There’s still skepticism about how quickly electric vehicles could replace gas-powered ones in America. Brett Smith, a director at the Center for Automotive Research, said he’s seen predictions in the past of a “hockey stick” effect, where customers suddenly flock to electric vehicles at an exponential pace.
“It’s never come,” Smith said. “But this is the first time where I see the automotive industry putting unimaginable amounts of money into it.”
The transition requires convincing customers not used to electric vehicles to adopt a new way of thinking about energy, one in which they mostly keep their car topped off with a charging station at home or work. Experts also say a psychological roadblock remains for people worried they won’t be able to find a charging station on a long trip or will be stuck for a long time waiting for batteries to recharge, especially in rural areas.

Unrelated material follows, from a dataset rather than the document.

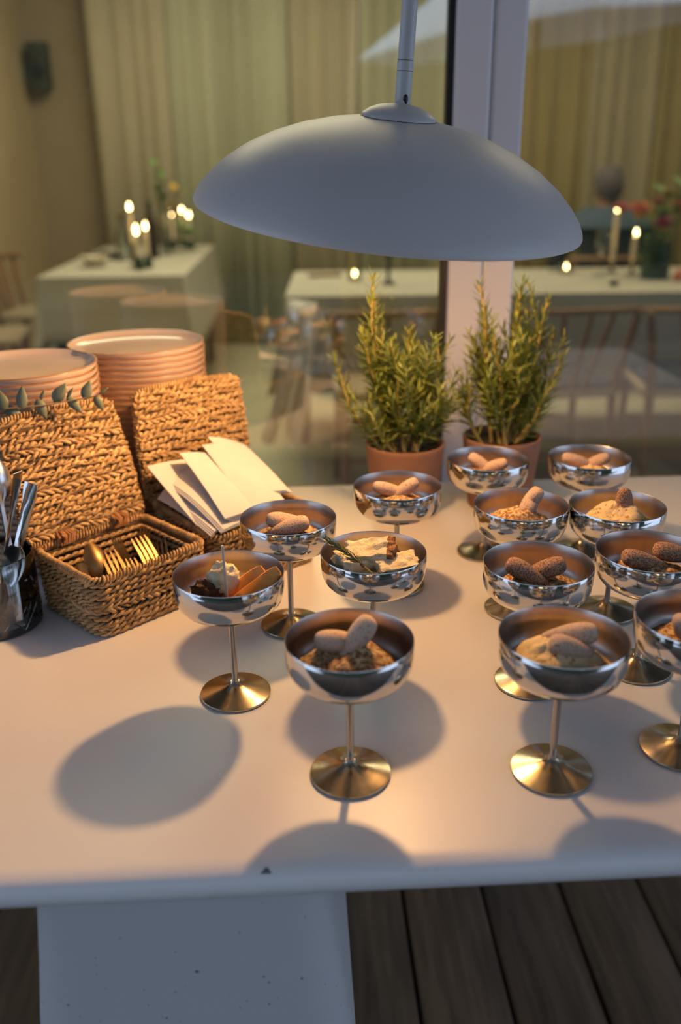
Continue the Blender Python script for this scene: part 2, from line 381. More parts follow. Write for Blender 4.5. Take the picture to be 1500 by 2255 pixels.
# the near end of the long cloth is gathered and hangs down
gb = MB(); rings = []
for k in range(10):
    d = k / 9; rings.append([(-.20 - .06 * d - .05 * d * d + .10 * (1 + .5 * d) * u_ + .015 * math.sin(u_ * 20 + d * 3), 3.56 - .02 - .10 * d - .05 * u_ + .025 * math.sin(u_ * 25 + d * 2), -.012 - (.50 + .06 * math.sin(u_ * 9)) * d) for u_ in [i / 14 for i in range(15)]])
v = [p for r in rings for p in r]; f = [(i * 15 + k, i * 15 + k + 1, (i + 1) * 15 + k + 1, (i + 1) * 15 + k) for i in range(9) for k in range(14)]
o = link('brightened_cloth_corner', mesh(v, f), M['napkin'], bpy.data.objects['tablecloth.001']); o.matrix_parent_inverse = Matrix.Translation(bpy.data.objects['tablecloth.001'].location).inverted(); o.modifiers.new('thick', 'SOLIDIFY').thickness = .003  # paler material stands in for brighter light on this end

def chair(loc, rz, label, pad=None, group=None):
    """wooden spindle chair; the backrest is at local -y, it faces +y"""
    t = thing('dining_chair', label, 'chair', loc, rz, group)
    s_ = MB(); s_.loft([rrect(.215, .205, .05, .425, 4), rrect(.22, .21, .05, .437, 4), rrect(.215, .205, .05, .45, 4)]); s_.build('seat', M['paper_cord'], t)
    for x, y in ((-.19, .17), (.19, .17)): MB().tube([(x * 1.05, y * 1.08, 0), (x, y, .43)], [.012, .017], 8).build('leg', M['oak'], t)
    for x in (-1, 1): MB().tube([(x * .195, -.23, 0), (x * .19, -.18, .43), (x * .21, -.215, .60), (x * .235, -.235, .735)], [.013, .018, .016, .013], 8).build('leg', M['oak'], t)
    MB().tube([(-.25, -.19, .735), (-.2, -.235, .74), (-.1, -.262, .743), (0, -.27, .744), (.1, -.262, .743), (.2, -.235, .74), (.25, -.19, .735)], .017, 8, flat=.8).build('top_rail', M['oak'], t)
    for x in (-.12, -.045, .045, .12): MB().tube([(x * .55, -.19, .44), (x * 1.1, -.262, .735)], .009, 6).build('spindle', M['oak'], t)
    MB().tube([(-.19, -.2, .2), (.19, -.2, .2)], .009, 6).build('stretcher', M['oak'], t)
    MB().tube([(-.19, .175, .25), (.19, .175, .25)], .009, 6).build('stretcher', M['oak'], t)
    if pad:
        p = MB(); p.loft([rrect(.19, .18, .05, .45, 4), rrect(.2, .19, .05, .465, 4), rrect(.18, .17, .05, .478, 4)]); p.build('seat_pad', M['blue_pad'], t)
    return t
chair((.79, 3.335, FZ), math.radians(8), 'wooden chair right behind the right rosemary, back to the window', True)
chair((1.34, 3.335, FZ), math.radians(-4), 'wooden chair with navy seat pad at the far right, back to the window', True)
chair((.20, 3.335, FZ), math.radians(4), 'wooden chair seen through the left rosemary at the long table', False)
chair((-1.78, 4.45, FZ), math.radians(-78), 'wooden chair at the left edge beside the candlelit table', False)
chair((-1.72, 5.25, FZ), math.radians(-92), 'wooden chair behind the far left side of the candlelit table', False)
pch = chair((1.52, 5.07, FZ), math.radians(-6), 'wooden chair under the person in the dark jacket', False)

def candle(x, y, h, label, hold_h=.045, lit=True, holder='green', r=.011, lean=0, group='candles on the dining tables'):
    g = MB()
    if holder == 'brass': g.lathe([(0, 0), (.03, 0), (.03, .004), (.008, .01), (.007, hold_h - .02), (.014, hold_h), (.012, hold_h), (.0, hold_h - .012)], 16)
    else: g.lathe([(0, 0), (.022, 0), (.024, .01), (.020, hold_h - .008), (.017, hold_h), (.012, hold_h), (.0, hold_h - .012)], 16)
    o = g.build('candle_holder', M['brass'] if holder == 'brass' else M['greenglass'], loc=(x, y, .0025))
    tag(o, ('brass' if holder == 'brass' else 'green glass') + ' holder of the ' + label.replace(' on the left table', '').replace(' at the table end', ''), 'candle holder', 'candle holders on the dining tables')
    t = thing('candle', label, 'candle', (x, y, hold_h - .0105), 0, group)
    hb_ = h - hold_h + .0105
    MB().lathe([(0, 0), (r, 0), (r * .92, hb_ - .006), (r * .8, hb_), (0, hb_ - .003)], 14).build('wax', M['wax'], t)
    MB().tube([(0, 0, hb_ - .003), (0, 0, hb_ + .006)], .0009, 5).build('wick', M['black'], t)
    if lit: MB().lathe([(0, .004), (.0045, .009), (.006, .016), (.0045, .026), (.0018, .036), (0, .042)], 10, c=(0, 0, hb_)).build('flame', M['flame'], t)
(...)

This is where Democratic proposals could make a big dent in the timeline for adopting electric vehicles. Virtually all the front-runners in the polls, including candidates like former Vice President Joe Biden who have not proposed a firm date for phasing out fossil-fueled cars, have plans to spend billions of dollars on new charging infrastructure for electric vehicles. Expanding tax credits for purchases of the vehicles could also encourage people to switch.
“The economic case is very likely to tip to electric vehicles soon,” said Anair, of the Union of Concerned Scientists. “The next step is charging support and what state and federal policies can put into the market.”
In the end, the ability of Democrats to win the political argument over electric cars might come down to whether customers like the product.
“With paper straws, it was a case where people abruptly changed to it, and it’s just plainly not a good product,” Gorman, the Republican strategist, said. “With cars, they need to continue to find a way to make it as seamless as possible for people to do it.”